Le 4 juillet 1940, alors que la Suisse était encerclée par les puissances de l’Axe, le président de la FPS Théodore Aubert s’adressa au Comité central et à d’autres associations patriotiques dans une longue lettre ouverte écrite au nom de l’Entente internationale contre la IIIe Internationale. Il les mettait en garde contre la propagande rouge, contre la création d’une base d’activité soviétique en Suisse et contre une action révolutionnaire de «communistes» suisses comme celle de 1918. Le Comité central Olten du CAS réagit promptement et sèchement: le procès-verbal du 17 juillet mentionne que l’invitation serait archivée sans suite «en considération de la stricte neutralité politique respectée jusque-là par le CAS»10.

La Requête des 200

Deux membres éminents du club n’eurent guère plus de succès pour avoir signé la même année la Requête des 200, qui exigeait un strict contrôle de la presse et un alignement sur l’Allemagne national-socialiste: le conseiller aux Etats glaronnais Joachim Mercier, président de la section Tödi du CAS, et Rudolf Campell, président central du CAS de 1941 à 1943. La Requête exigeait aussi que Robert Grimm fût démis de ses fonctions officielles. C’était une pointe dirigée contre la gauche et un compte réglé à retardement avec le «général de la grève» de 1918, alors qu’il avait été élu président du Gouvernement cantonal de Berne en 194011. Après la guerre, le Comité central exprima de profonds regrets au sujet de la signature de la Requête par des membres du CAS, mais ne soutint pas la proposition de leur exclusion. Cette affaire ne fut pourtant ni pardonnée ni oubliée. Lorsque la section Bernina proposa en 1956 de nommer Campell membre d’honneur, il y eut une tempête de protestations. La demande ne figura même pas dans la liste des objets à traiter par l’Assemblée des délégués12.
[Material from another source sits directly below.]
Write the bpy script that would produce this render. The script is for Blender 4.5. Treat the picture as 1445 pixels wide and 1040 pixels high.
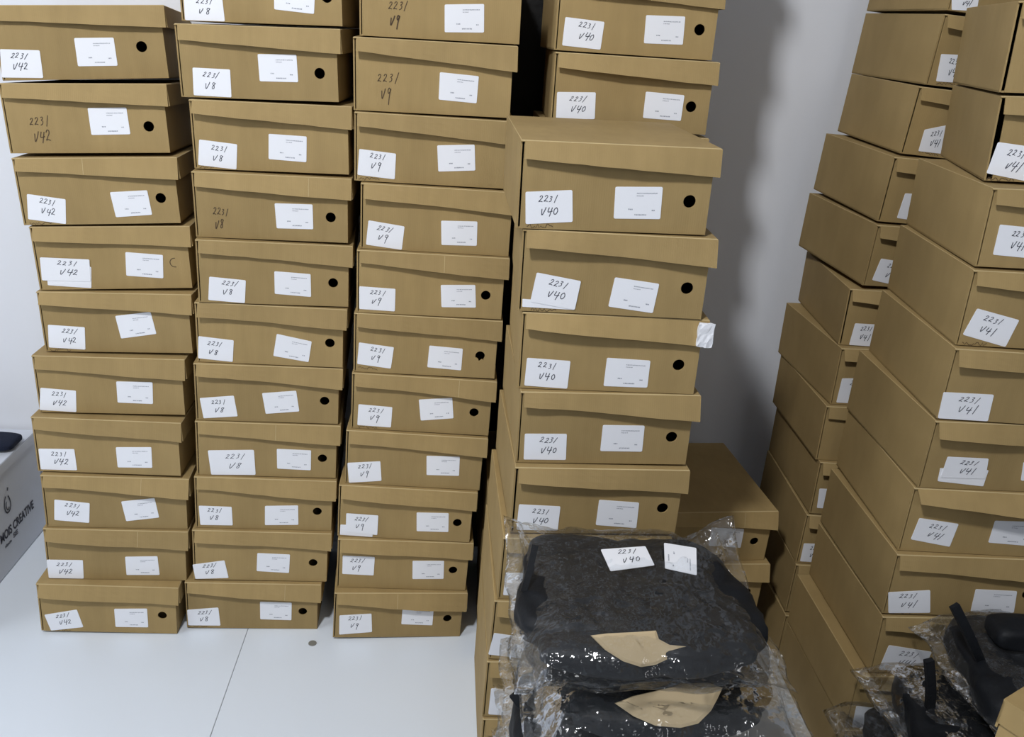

Andreas Thürer, Kreuzlingen

L’historien Andreas Thürer a consacré sa thèse à la Fédération patriotique suisse. Il enseigne l’histoire et l’italien à la Pädagogische Maturitätsschule de Kreuzlingen. Après avoir grandi dans les Alpes appenzelloises, c’est aujourd’hui dans les Alpes grisonnes et tessinoises qu’il se sent chez lui.